Don’t Mean to get You All Misty

 

If you can’t take the rain back to your roots, take a description and share it. Sharing is one way to expand the circles that your voice will reach. If you expand that voice far enough, you can begin to discuss peace with someone half a world away. Neat, huh!

 

I encountered rain the other day; here’s what it was like:

 

     I had to journey out of Texas for morning music: rain. I couldn't bring it home, but I could bring a description.

 

  TALLEQUAH, Okla. — Morn­ing comes upon the land with gentle rain. The recurring rumble in the distance is a reminder of a storm that came in the night. Or is it the start of a fresh, new rain?

 

     By the vegetable garden, lin­gering drops cling like living globes and shine like diamonds on the edge junctures of the wire fence. A clap of thunder sounds the overture of more droplets -possibly a downpour.
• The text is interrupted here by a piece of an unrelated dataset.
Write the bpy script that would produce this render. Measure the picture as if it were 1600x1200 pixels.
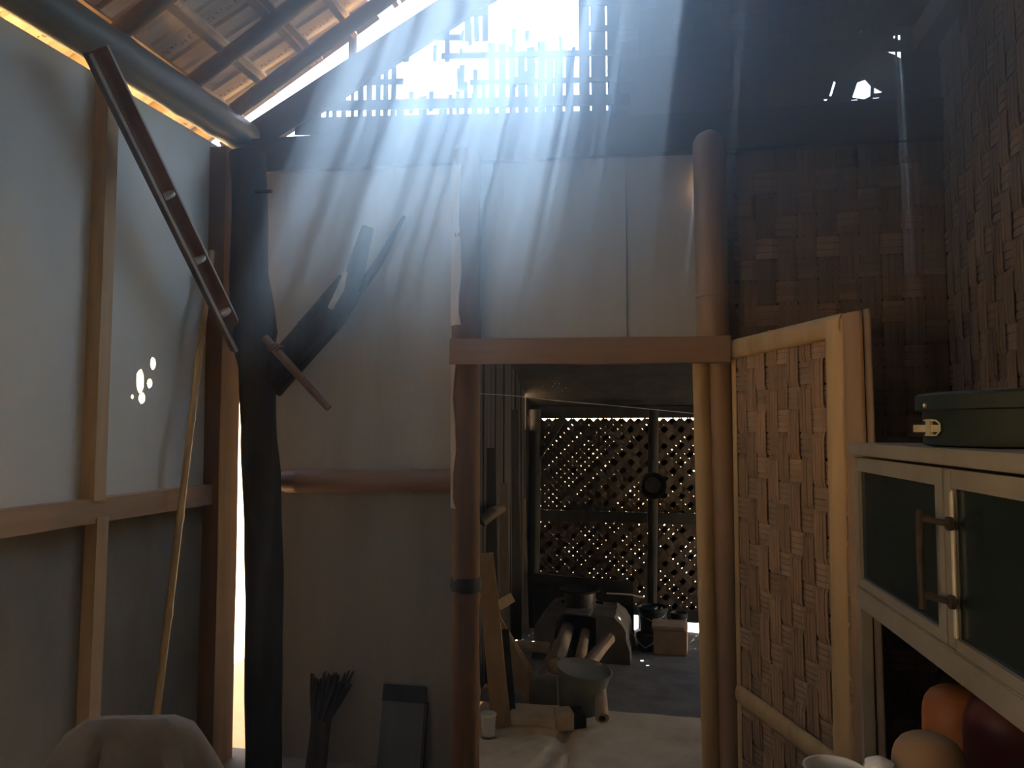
import bpy, bmesh, math, random
from mathutils import Vector, Matrix, noise, geometry
R = random.Random(7)
C = bpy.context.scene.collection
sc = bpy.context.scene
for o in list(bpy.data.objects): bpy.data.objects.remove(o)

# ------------------------------------------------------------------ camera, sky, sun, exposure
F = 1200.0; YAW = math.radians(11.77); PITCH = math.radians(3.3); EYE = 1.45
cd = bpy.data.cameras.new('camera'); cam = bpy.data.objects.new('camera', cd); C.objects.link(cam)
cd.sensor_width = 36; cd.lens = F / 1600 * 36; cd.clip_start = 0.03; cd.clip_end = 300
cam.location = (0, 0, EYE); cam.rotation_euler = (math.pi / 2 + PITCH, 0, YAW)
sc.camera = cam
SUN = Vector((.095, .405, .909)).normalized()
w = bpy.data.worlds.new('sky'); sc.world = w; w.use_nodes = True
nt = w.node_tree; bg = nt.nodes['Background']
sky = nt.nodes.new('ShaderNodeTexSky'); sky.sky_type = 'NISHITA'; sky.sun_disc = False
sky.sun_elevation = math.asin(SUN.z); sky.sun_rotation = math.atan2(SUN.x, SUN.y)
sky.dust_density = 3; sky.air_density = 1.2
nt.links.new(sky.outputs[0], bg.inputs[0]); bg.inputs[1].default_value = 1.3
sd = bpy.data.lights.new('sun', 'SUN'); sd.energy = 110; sd.angle = math.radians(0.53); sd.color = (1, .985, .955)
so = bpy.data.objects.new('sun', sd); C.objects.link(so)
so.rotation_euler = SUN.to_track_quat('Z', 'Y').to_euler(); so.location = (1, 6, 12)
vs = sc.view_settings; vs.view_transform = 'Standard'; vs.look = 'None'; vs.gamma = 1; vs.use_curve_mapping = False
vs.exposure = -0.22
HAZE = .92; XL_ = -2.0
def portal(name, loc, rot, sx, sy):      # tells the renderer where daylight enters; gives off no light itself
    l = bpy.data.lights.new(name, 'AREA'); l.shape = 'RECTANGLE'; l.size = sx; l.size_y = sy; l.cycles.is_portal = True
    o = bpy.data.objects.new(name, l); C.objects.link(o); o.location = loc; o.rotation_euler = rot
portal('gable_daylight', (-.75, 3.34, 3.35), (-math.pi / 2, 0, 0), 1.9, 1.3)
portal('fill_window_daylight', (XL_ - .03, -.75, 1.4), (0, -math.pi / 2, 0), .9, 1.0)
portal('kitchen_daylight', (1.75, 5.38, .6), (0, math.pi / 2, 0), 1.2, .75)
cy = sc.cycles
cy.max_bounces = 10; cy.diffuse_bounces = 6; cy.glossy_bounces = 3; cy.volume_bounces = 1; cy.transmission_bounces = 6
cy.use_denoising = True; cy.sample_clamp_indirect = 12; cy.caustics_reflective = False; cy.caustics_refractive = False
cy.volume_step_rate = 1.0

# ------------------------------------------------------------------ pixel -> point on a plane of the room
_fw = Vector((-math.sin(YAW) * math.cos(PITCH), math.cos(YAW) * math.cos(PITCH), math.sin(PITCH)))
_rt = Vector((math.cos(YAW), math.sin(YAW), 0)); _up = _rt.cross(_fw); _e = Vector((0, 0, EYE))
def ray(x, y): return _fw + _rt * ((x - 800) / F) + _up * ((600 - y) / F)
def PY(x, y, Y): r = ray(x, y); return _e + r * (Y / r.y)
def PX(x, y, X): r = ray(x, y); return _e + r * (X / r.x)
def PZ(x, y, Z=0.0): r = ray(x, y); return _e + r * ((Z - EYE) / r.z)
D = 3.2                                   # the partition with the doorway
XL, XR = -2.0, 1.04                       # the left board wall and the right woven wall
CABN = Vector((.998, .057, 0)).normalized(); CAB0 = PY(1335, 692, 2.0)
def PC(x, y, off=0.0):                    # a point on the cabinet's front plane
    r = ray(x, y); p = CAB0 - CABN * off
    return _e + r * (((p - _e) @ CABN) / (r @ CABN)) if False else _e + r * ((p - _e).dot(CABN) / r.dot(CABN))

# ------------------------------------------------------------------ materials
def mat(name, c1, c2=None, scale=8, stretch=(1, 1, 1), rough=.75, bump=.3, c3=None, vary=.18, metal=0, spec=.3, dist=.004, coat=0):
    m = bpy.data.materials.new(name); m.use_nodes = True
    n = m.node_tree.nodes; L = m.node_tree.links; b = n['Principled BSDF']
    b.inputs['Roughness'].default_value = rough; b.inputs['Metallic'].default_value = metal
    b.inputs['Specular IOR Level'].default_value = spec
    tc = n.new('ShaderNodeTexCoord'); mp = n.new('ShaderNodeMapping'); mp.inputs['Scale'].default_value = stretch
    oi = n.new('ShaderNodeObjectInfo')
    L.new(tc.outputs['Object'], mp.inputs['Vector'])
    ns = n.new('ShaderNodeTexNoise'); ns.noise_dimensions = '4D'; ns.inputs['Scale'].default_value = scale; ns.inputs['Detail'].default_value = 7
    ns.inputs['Roughness'].default_value = .62
    L.new(mp.outputs[0], ns.inputs['Vector'])
    mm = n.new('ShaderNodeMath'); mm.operation = 'MULTIPLY'; mm.inputs[1].default_value = 37
    L.new(oi.outputs['Random'], mm.inputs[0]); L.new(mm.outputs[0], ns.inputs['W'])
    cr = n.new('ShaderNodeValToRGB'); e = cr.color_ramp.elements
    e[0].position = .32; e[1].position = .68
    e[0].color = (*c1, 1); e[1].color = (*(c2 or c1), 1)
    if c3: k = e.new(.5); k.color = (*c3, 1)
    L.new(ns.outputs['Fac'], cr.inputs[0])
    hs = n.new('ShaderNodeHueSaturation'); mr = n.new('ShaderNodeMapRange')
    mr.inputs['To Min'].default_value = 1 - vary; mr.inputs['To Max'].default_value = 1 + vary
    L.new(oi.outputs['Random'], mr.inputs['Value']); L.new(mr.outputs[0], hs.inputs['Value'])
    L.new(cr.outputs[0], hs.inputs['Color']); L.new(hs.outputs[0], b.inputs['Base Color'])
    if bump:
        bp = n.new('ShaderNodeBump'); bp.inputs['Strength'].default_value = bump; bp.inputs['Distance'].default_value = dist
        L.new(ns.outputs['Fac'], bp.inputs['Height']); L.new(bp.outputs[0], b.inputs['Normal'])
    return m
M = {}
M['board'] = mat('fibre_board', (.70, .71, .63), (.80, .81, .73), 3, (1, 1, .35), .8, .1, (.76, .77, .69), .05)
M['board_tan'] = mat('fibre_board_tan', (.40, .37, .31), (.52, .49, .43), 4, (1, 1, .18), .8, .12, (.47, .44, .38), .06)
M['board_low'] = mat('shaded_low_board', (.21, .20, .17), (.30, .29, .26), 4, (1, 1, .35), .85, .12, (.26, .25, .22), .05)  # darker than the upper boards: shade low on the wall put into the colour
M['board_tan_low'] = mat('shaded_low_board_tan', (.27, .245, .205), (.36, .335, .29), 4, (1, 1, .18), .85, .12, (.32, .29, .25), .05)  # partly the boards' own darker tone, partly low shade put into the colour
M['stud'] = mat('sawn_wood', (.42, .29, .17), (.66, .48, .30), 9, (1, 1, .12), .8, .4, None, .1)
M['rail'] = mat('rail_wood', (.40, .27, .17), (.56, .40, .27), 8, (1, .12, 1), .8, .4, None, .1)
M['bamboo'] = mat('aged_bamboo', (.25, .14, .08), (.40, .25, .14), 10, (1, 1, .12), .45, .15, None, .12, 0, .5)
M['bamboo_h'] = mat('aged_bamboo_level', (.20, .11, .065), (.32, .19, .115), 10, (.12, 1, 1), .45, .15, None, .12, 0, .5)
M['bamboo_pale'] = mat('pale_bamboo', (.36, .23, .10), (.55, .37, .18), 10, (1, 1, .1), .45, .15, None, .1, 0, .5)
M['bamboo_grey'] = mat('grey_bamboo', (.10, .10, .088), (.19, .185, .155), 5, (1, .15, 1), .5, .15, None, .06, 0, .4)
M['split'] = mat('split_bamboo', (.06, .048, .04), (.13, .10, .08), 14, (1, 1, .3), .7, .3, None, .1)
M['split_in'] = mat('split_bamboo_inside', (.20, .10, .06), (.33, .17, .10), 10, (1, 1, .2), .8, .3, None, .1)
M['rim'] = mat('split_bamboo_rim', (.42, .38, .32), (.58, .53, .46), 16, (1, 1, .3), .8, .3)
M['log'] = mat('dark_log', (.022, .017, .014), (.075, .055, .042), 10, (1, 1, .14), .85, .8, None, .1)
M['bark'] = mat('peeling_post', (.13, .07, .04), (.22, .125, .075), 12, (1, 1, .12), .8, .6, None, .05)
M['peel'] = mat('peeled_pale_wood', (.36, .29, .22), (.52, .43, .34), 14, (1, 1, .12), .85, .6, None, .05)
M['beam'] = mat('dark_beam', (.045, .035, .028), (.10, .075, .055), 8, (.12, 1, 1), .8, .5, None, .1)
M['rafter'] = mat('rafter_bamboo', (.16, .10, .055), (.36, .23, .11), 6, (.2, 1, .2), .55, .2, None, .1)
M['tile'] = mat('fired_clay', (.60, .47, .33), (.84, .72, .56), 9, (.2, 1.5, 1), .85, .25, (.72, .59, .44), .14)
M['mark'] = mat('pressed_mark', (.14, .08, .05), (.2, .12, .07), 9)
M['batten'] = mat('batten_wood', (.33, .21, .11), (.50, .34, .19), 12, (1, .12, 1), .8, .4, None, .12)
M['weave_d'] = mat('door_weave', (.24, .145, .085), (.37, .235, .14), 16, (1, 1, .12), .7, .4, None, .22)
M['weave_dh'] = mat('door_weave_level', (.22, .14, .085), (.36, .235, .145), 16, (.12, .12, 1), .7, .4, None, .22)
M['weave_b'] = mat('wall_weave', (.11, .075, .058), (.21, .145, .11), 16, (1, 1, .12), .7, .4, None, .3)
M['weave_bh'] = mat('wall_weave_level', (.13, .09, .07), (.27, .19, .145), 16, (.12, .12, 1), .7, .4, None, .35)
M['weave_r'] = mat('side_weave', (.13, .092, .066), (.235, .17, .12), 16, (1, 1, .12), .75, .5, None, .22)
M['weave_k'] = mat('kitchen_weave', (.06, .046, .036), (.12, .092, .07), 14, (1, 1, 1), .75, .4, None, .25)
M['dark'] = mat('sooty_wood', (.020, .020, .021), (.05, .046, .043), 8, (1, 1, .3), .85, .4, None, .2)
M['soot'] = mat('soot', (.012, .011, .011), (.028, .026, .026), 9, (1, 1, 1), .7, .3)
M['black'] = mat('black_iron', (.012, .012, .013), (.03, .03, .031), 9, (1, 1, 1), .45, .15, None, .1, 0, .5)
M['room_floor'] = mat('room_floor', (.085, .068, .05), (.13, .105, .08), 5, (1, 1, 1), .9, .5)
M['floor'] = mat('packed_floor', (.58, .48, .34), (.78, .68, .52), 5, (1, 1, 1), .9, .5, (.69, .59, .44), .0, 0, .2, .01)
M['earth'] = mat('kitchen_earth', (.16, .15, .14), (.26, .25, .235), 6, (1, 1, 1), .95, .7, None, 0, 0, .1, .012)
M['yard'] = mat('dry_yard', (.42, .27, .12), (.60, .41, .20), 1.5, (1, 1, 1), .95, .4, None, 0, 0, .1)
M['clay'] = mat('hearth_clay', (.10, .095, .088), (.18, .17, .155), 7, (1, 1, 1), .95, .7, None, 0, 0, .1, .012)
M['alu'] = mat('dull_aluminium', (.27, .235, .18), (.36, .32, .25), 6, (1, 1, 1), .55, .1, None, .03, .25, .5)
M['alu_highlight'] = mat('aluminium_highlight', (.85, .78, .66), (.9, .84, .74), 6, (1, 1, 1), .35, .05, None, 0, .3, .5)  # pale tone paints the highlight along the cabinet's aluminium edge
M['rust'] = mat('rusty_steel', (.03, .024, .02), (.075, .052, .04), 30, (1, 1, 1), .7, .4)
M['drum'] = mat('dark_green_plastic', (.014, .022, .021), (.026, .036, .034), 6, (1, 1, 1), .6, .05, None, 0, 0, .25)
M['clip'] = mat('pale_yellow_plastic', (.52, .45, .26), (.62, .55, .34), 20, (1, 1, 1), .5, .1)
M['cloth'] = mat('grey_cloth', (.23, .21, .185), (.33, .30, .27), 9, (1, 1, 1), .95, .3, None, 0, 0, .1)
M['orange'] = mat('orange_brown_plastic', (.22, .075, .026), (.30, .11, .04), 5, (1, 1, 1), .5, .05)
M['maroon'] = mat('maroon_plastic', (.07, .018, .018), (.11, .026, .025), 5, (1, 1, 1), .5, .05)
M['tan'] = mat('tan_clay', (.21, .13, .07), (.29, .185, .105), 5, (1, 1, 1), .7, .15)
M['white'] = mat('white_enamel', (.66, .66, .64), (.74, .74, .71), 5, (1, 1, 1), .3, .02, None, 0, 0, .5)
M['navy'] = mat('navy_glaze', (.03, .04, .09), (.05, .06, .12), 8)
M['bucket'] = mat('grey_green_plastic', (.12, .135, .12), (.19, .20, .175), 7, (1, 1, 1), .6, .2)
M['firewood'] = mat('firewood', (.26, .20, .15), (.42, .34, .26), 12, (1, 1, 1), .9, .6)
M['plank'] = mat('weathered_plank', (.25, .165, .09), (.40, .275, .16), 9, (1, 1, .1), .85, .5)
M['cut'] = mat('fresh_cut_wood', (.42, .32, .20), (.55, .43, .28), 12, (1, 1, 1), .85, .4)
M['brick'] = mat('crate_wood', (.27, .19, .13), (.39, .29, .20), 10, (1, 1, 1), .9, .5)
M['straw'] = mat('dark_bristles', (.03, .022, .018), (.07, .05, .04), 20, (1, 1, .1), .9, .6)
M['grey_board'] = mat('grey_board', (.10, .10, .09), (.15, .15, .135), 8, (1, 1, .2), .9, .2)
M['wire'] = mat('grey_wire', (.35, .36, .42), (.42, .43, .5), 5)
M['leaf'] = mat('bank_green', (.10, .16, .05), (.26, .30, .11), 3, (1, 1, 1), .9, .5)
def glass_mat():
    m = bpy.data.materials.new('cabinet_glass'); m.use_nodes = True
    n = m.node_tree.nodes; b = n['Principled BSDF']
    b.inputs['Base Color'].default_value = (.03, .05, .05, 1); b.inputs['Roughness'].default_value = .15
    b.inputs['Transmission Weight'].default_value = .55; b.inputs['Specular IOR Level'].default_value = .2
    return m
M['glass'] = glass_mat()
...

Right at this special moment, the last move­ment of the rain is slowing to an end.

 

     Horses and chickens graze be­yond the garden. A deer appears and then is gone. Roosters chal­lenge inquiring ears: "Daybreak is upon the land." Yet it sounds like "Ah-ha" or "Ah-oh."

 

     The bragging call is from a great distance although the roosters are 60 paces away. Maybe the trumpeting of morning is from another place or time as a reply to the local greeters of the light.

 

     A bay horse leisurely swishes its tail to the music while another with bent head munches grass. They are white silhouettes against the darkening green wood.

 

      The uneven-raindrops create a rhythm section for the chirping of birds and staccato rooster calls. A steady line of water from a roof spout etches the cool, morning air. Under the sheltering leaves where voyeurs wait and meditate, a few drops bounce from leaf to leaf and finally dot their notes about this page. The wind chimes remind the world of steeple bells.

 

     The drums of thunder come from all sides now. Above the light brightens and the rumbles bounce off the dome of the sky. Trees sway gently with the morning music. Another rooster from a far place answers an unasked question.

 

     The sound comes from behind the garden, the fields where horses graze, the line of a dark symphony in the woods and the coming rain. The thin ribbon of water from the roof becomes a Chinese brush stroke. A pedes­trian crossing of roosters, chick­ens and a goat interrupt the sleepy, awakening pasture, making it suddenly a background for the sounds.

 

     Still, and yet not still, the wind chimes tell that the tempo of the morning is quickening. The whirl of the industrial air-conditioner jumps into a whirl of sound, in­terrupting the individual instru­ments. Just as abruptly as it started, it stops. The gentle sounds of morning rain sing to each other again: A thunder clap to the right. Water dripping to the left. The meadow in dark garments stretches its un-imaged softness in front. More thunder behind.

 

     Droplets of rain are now ev­erywhere. The birds punctuate their cat's-paw sound, singing to each other and the morning, with the slight dance movement of leaves all around.

 

      The timpani of single raindrops on an overturned oil drum counts the iambic passing of precious liquid seconds. A crescendo rumbles in the distance. More chirps. And still, with the soothing sounds of summer and gentle rain, morning comes.